In 2017, the Huron River Watershed Council joined the case between Gelman Sciences and the State of Michigan to renegotiate the cleanup of the 1,4-dioxane plume in groundwater beneath western Ann Arbor and Scio Township. HRWC joined as an intervenor along with the City of Ann Arbor, Scio Township, and Washtenaw County. A Consent Judgment will dictate the conditions of enforcement for managing the contaminated groundwater.

This week, the renegotiated proposed Consent Judgement (CJ) has been made available to the public. You can see the legal documents, a summary of changes between the existing and renegotiated proposed Consent Judgement, and some videos explaining the technical details of the contamination and clean up here. Other useful links include the HRWC webpage on 1,4-dioxane and the City of Ann Arbor’s webpage on the ligation.

The new proposed CJ (4th Amended) substantially improves protections for residents living near or above the dioxane plume compared to the outdated CJ currently in effect (3rd Amended). It will also provide greater protections for the Huron River and its tributaries. Three key improvements are:

  1. The proposed Consent Judgement is more protective of human health and the environment by setting stricter clean up criteria. A more stringent limit of 7.2 parts per billion will be in effect instead of the old and weak limit of 85 parts per billion.
  2. More monitoring wells will be installed in key areas. Regarding HRWC’s unique interest in this case, new monitoring locations on the east side of the plume will provide an earlier warning if the plume expands toward the river.
  3. More treatment, using updated methods that are safer for the environment, will be required.
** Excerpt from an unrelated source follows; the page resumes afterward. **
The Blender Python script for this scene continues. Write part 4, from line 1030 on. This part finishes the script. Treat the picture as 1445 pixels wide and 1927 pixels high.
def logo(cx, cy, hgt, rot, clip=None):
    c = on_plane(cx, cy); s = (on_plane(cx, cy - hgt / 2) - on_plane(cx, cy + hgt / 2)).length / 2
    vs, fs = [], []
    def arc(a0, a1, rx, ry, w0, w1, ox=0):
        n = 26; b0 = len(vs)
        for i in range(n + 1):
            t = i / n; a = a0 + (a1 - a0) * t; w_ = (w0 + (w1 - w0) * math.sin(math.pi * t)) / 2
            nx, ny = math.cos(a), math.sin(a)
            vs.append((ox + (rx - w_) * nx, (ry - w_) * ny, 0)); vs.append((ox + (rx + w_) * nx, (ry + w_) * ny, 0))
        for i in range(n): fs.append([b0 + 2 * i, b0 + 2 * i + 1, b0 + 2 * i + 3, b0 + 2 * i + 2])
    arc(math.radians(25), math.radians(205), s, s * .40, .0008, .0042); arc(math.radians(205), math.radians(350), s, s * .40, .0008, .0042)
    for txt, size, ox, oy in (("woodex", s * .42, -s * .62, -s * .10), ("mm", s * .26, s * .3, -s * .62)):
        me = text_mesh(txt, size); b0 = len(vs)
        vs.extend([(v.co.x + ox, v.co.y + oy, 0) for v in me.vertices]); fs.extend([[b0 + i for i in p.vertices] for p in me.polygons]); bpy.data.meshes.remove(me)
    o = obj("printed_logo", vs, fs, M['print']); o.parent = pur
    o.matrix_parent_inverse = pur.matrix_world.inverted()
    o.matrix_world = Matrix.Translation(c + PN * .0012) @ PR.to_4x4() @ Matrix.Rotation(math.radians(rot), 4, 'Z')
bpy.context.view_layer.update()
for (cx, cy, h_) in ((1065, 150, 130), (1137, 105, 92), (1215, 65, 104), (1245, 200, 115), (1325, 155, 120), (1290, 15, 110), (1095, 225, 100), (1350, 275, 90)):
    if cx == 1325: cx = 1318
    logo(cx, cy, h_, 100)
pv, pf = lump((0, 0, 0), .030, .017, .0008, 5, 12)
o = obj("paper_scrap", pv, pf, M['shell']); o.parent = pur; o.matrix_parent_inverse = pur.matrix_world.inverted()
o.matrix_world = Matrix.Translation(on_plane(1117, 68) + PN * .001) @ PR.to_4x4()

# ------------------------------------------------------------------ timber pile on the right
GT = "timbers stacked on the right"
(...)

Most importantly, the proposed CJ sets a far more protective clean up criteria for 1,4-dioxane that Gelman will now be required to adhere to. Any future legal action involving federal or state agencies to address the contamination will have a much stronger foundation because it will be based on that lower limit.

Negotiations did result in an expansion to the Prohibition Zone. This will affect residents included within the expanded boundary by prohibiting the consumptive use of groundwater in a larger area. However, it will provide additional protection for residents nearest to the expanding plume that would be most at risk of future contamination in their wells and a process for reevaluating the boundary to determine if over time the area can be reduced.

This Consent Judgement is a significant improvement from the last, but risks, uncertainties, and limitations remain. The Gelman plume has been growing since the 1960s and it will continue to negatively impact our communities for decades. This is in part due to limitations of state regulations. It is also extremely difficult to clean up groundwater contamination of this magnitude once the damage has been done. It is a painful reminder that pollution must be kept out of the environment to begin with.

There will be several ways for the public to provide comment on the proposed Consent Judgement.  Currently scheduled, EGLE will be hosting a public meeting on the proposed amended Consent Judgment on September 14th, 2020. HRWC will update our webpage with additional opportunities as they are scheduled.